Hello everybody, I hope this is the right sub-forum for this. Please tell me if I should use an other one instead. I have problems booting into Ubuntu 20.04.2 after 2 years of doing Windows updates without thinking about my Ubuntu partition. Log files from boot-repair (also tried running it with default settings, didn't help to fix the problem): https://paste.ubuntu.com/p/V3qZbCGtDG/ I think the problem lies in the fact I have two EFI partitions and maybe that got messed up by multiple Windows Updates over the last years (I didn't touch the Linux partition for like 2 years before investigating this issue). UEFI is configured to boot on ESP of the HDD with Grub, and in the Grub Menu I have an item for the Windows Boot Manager, which is probably chainloading the ESP of the SSD. I think this should be visible in the pastebin. Best regards, Martin
Last edited by xaodhjksa; January 11th, 2023 at 08:53 AM.
Line 89 - Please do not forget to make your UEFI firmware boot on the Ubuntu 20.04.2 LTS entry (sdb2/efi/ubuntu/grubx64.efi file) ! Line 90 - If your computer reboots directly into Windows, try to change the boot order in your UEFI firmware Did you try to boot your sdb disk via the PC boot menu (i.e. using the dedicated key F10 or F12 etc)?
Last edited by tea for one; January 11th, 2023 at 11:04 AM. Reason: Added comment about dedicated key
Line 89 - Please do not forget to make your UEFI firmware boot on the Ubuntu 20.04.2 LTS entry (sdb2/efi/ubuntu/grubx64.efi file) ! How do I make sure, that UEFI firmware is booting on the right entry? I can just overwrite boot order or specifically boot into disk. Line 90 - If your computer reboots directly into Windows, try to change the boot order in your UEFI firmware This is working fine, grub is showing up with ubuntu and windows to select Did you try to boot your sdb disk via the PC boot menu (i.e. using the dedicated key F10 or F12 etc)? Yes, I tried to boot directly into my sdb disk by overriding the boot order temporarily.
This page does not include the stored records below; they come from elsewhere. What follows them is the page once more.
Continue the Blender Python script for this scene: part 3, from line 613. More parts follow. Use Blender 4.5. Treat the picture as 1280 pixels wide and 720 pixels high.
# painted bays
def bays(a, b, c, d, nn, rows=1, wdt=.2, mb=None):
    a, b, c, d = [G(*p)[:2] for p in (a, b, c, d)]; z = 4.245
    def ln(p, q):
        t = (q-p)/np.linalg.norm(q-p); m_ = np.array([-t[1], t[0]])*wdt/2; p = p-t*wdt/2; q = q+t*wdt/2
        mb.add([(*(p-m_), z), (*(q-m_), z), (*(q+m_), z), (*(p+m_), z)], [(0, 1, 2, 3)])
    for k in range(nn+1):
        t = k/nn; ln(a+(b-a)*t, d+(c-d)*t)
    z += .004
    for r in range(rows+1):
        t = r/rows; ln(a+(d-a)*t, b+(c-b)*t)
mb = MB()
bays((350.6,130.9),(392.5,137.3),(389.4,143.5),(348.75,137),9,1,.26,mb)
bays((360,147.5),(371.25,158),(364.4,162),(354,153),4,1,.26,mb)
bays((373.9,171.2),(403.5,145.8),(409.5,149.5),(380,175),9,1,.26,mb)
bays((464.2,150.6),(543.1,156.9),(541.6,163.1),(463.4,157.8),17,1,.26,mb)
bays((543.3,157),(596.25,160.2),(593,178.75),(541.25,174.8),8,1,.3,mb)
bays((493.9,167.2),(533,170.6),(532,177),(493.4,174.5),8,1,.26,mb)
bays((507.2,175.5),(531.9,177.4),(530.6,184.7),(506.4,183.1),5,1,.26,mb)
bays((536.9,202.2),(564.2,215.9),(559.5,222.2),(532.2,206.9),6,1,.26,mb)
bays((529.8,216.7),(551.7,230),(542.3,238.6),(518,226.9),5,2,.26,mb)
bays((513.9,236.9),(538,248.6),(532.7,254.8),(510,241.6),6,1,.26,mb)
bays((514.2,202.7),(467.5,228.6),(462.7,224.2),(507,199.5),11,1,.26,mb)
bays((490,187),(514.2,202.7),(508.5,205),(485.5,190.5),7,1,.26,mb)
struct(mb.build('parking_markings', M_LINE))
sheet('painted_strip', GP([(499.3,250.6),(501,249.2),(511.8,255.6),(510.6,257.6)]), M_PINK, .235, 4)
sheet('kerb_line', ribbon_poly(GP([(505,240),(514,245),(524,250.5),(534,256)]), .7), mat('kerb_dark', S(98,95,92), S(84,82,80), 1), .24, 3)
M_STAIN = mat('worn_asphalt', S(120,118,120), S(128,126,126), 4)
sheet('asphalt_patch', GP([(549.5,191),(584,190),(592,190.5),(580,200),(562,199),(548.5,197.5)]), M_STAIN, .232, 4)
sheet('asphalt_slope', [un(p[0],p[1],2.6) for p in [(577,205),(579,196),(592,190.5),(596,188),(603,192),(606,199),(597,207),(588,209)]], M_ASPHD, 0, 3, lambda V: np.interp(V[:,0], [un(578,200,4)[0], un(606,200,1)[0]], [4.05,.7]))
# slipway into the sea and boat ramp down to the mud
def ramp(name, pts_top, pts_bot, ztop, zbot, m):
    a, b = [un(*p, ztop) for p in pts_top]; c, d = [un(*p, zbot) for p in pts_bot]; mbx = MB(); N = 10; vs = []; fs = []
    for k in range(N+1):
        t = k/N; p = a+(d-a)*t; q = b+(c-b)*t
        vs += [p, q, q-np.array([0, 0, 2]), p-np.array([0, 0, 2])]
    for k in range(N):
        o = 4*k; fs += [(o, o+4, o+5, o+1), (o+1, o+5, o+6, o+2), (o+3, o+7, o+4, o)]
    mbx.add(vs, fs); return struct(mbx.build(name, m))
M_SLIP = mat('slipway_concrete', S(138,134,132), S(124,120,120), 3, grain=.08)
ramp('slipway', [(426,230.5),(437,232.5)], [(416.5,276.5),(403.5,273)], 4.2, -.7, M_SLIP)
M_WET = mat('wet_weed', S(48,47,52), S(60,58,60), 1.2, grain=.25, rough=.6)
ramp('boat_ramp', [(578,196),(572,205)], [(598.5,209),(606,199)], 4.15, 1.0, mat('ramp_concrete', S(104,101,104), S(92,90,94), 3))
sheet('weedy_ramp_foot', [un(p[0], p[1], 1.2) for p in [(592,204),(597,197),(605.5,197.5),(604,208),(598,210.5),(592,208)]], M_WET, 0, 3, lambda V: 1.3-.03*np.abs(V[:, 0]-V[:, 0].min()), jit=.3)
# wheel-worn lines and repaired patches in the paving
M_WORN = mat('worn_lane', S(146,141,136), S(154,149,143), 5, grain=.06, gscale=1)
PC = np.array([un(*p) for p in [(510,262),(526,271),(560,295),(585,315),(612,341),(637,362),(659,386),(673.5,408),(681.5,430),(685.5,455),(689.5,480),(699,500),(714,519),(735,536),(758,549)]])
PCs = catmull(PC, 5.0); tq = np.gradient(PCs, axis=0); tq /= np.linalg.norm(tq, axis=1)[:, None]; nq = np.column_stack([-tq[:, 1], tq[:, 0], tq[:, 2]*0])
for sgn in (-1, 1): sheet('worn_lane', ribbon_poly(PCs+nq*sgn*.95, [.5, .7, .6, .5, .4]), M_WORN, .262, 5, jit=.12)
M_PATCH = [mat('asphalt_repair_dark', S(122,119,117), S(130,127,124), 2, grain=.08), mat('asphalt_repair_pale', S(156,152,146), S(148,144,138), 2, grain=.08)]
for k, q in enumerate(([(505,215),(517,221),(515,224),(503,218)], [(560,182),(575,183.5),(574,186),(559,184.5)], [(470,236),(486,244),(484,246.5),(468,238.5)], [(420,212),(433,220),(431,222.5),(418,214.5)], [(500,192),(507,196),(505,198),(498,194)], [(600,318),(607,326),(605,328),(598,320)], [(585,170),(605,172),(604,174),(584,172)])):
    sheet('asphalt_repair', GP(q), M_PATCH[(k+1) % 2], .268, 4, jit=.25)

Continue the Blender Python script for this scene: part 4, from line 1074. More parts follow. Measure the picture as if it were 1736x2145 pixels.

Unfortunately Ubuntu won't start, it is freezing directly at the boot process where this loading animation is played.
When you reach Grub, can you select Advanced Options > Recovery?
Yes, I can select Recovery-Mode for two kernel versions. (5.8.0-53/55-generic). I will try to boot in recovery mode - maybe that works. How should I continue then? Edit: I tried to boot into recovery mode for the x.55 kernel and got the following error: `Bluethooth: hci0: unexpected event for opcode 0xfc2f` Picture: https://imgur.com/a/nZaumkg (sorry, Imgur compresses it alot - I can also upload it somewhere else.) Boot process freezes right after this error.
Last edited by xaodhjksa; January 11th, 2023 at 01:29 PM. Reason: Added additional details for recovery boot
Strangely, I can actually boot into recovery mode on x.53 kernel. Edit: When I boot into recovery mode on kernel 53, then click on resume, I can actually boot into Ubuntu, but I guess graphic drivers are not loaded correctly and maybe they are the problem? But why do I get Bluetooth errors then?
Last edited by xaodhjksa; January 11th, 2023 at 01:48 PM. Reason: Added more info
Some progress made now. Can you boot into Ubuntu using kernel 5.8.0-53 without recovery mode?
Thank you very much for the help. That worked and I was able to update Ubuntu there and this fixed all the issues. Now I can use the default Ubuntu grub entry again. How can I close this? Nvm, found it.
Last edited by xaodhjksa; January 11th, 2023 at 07:20 PM.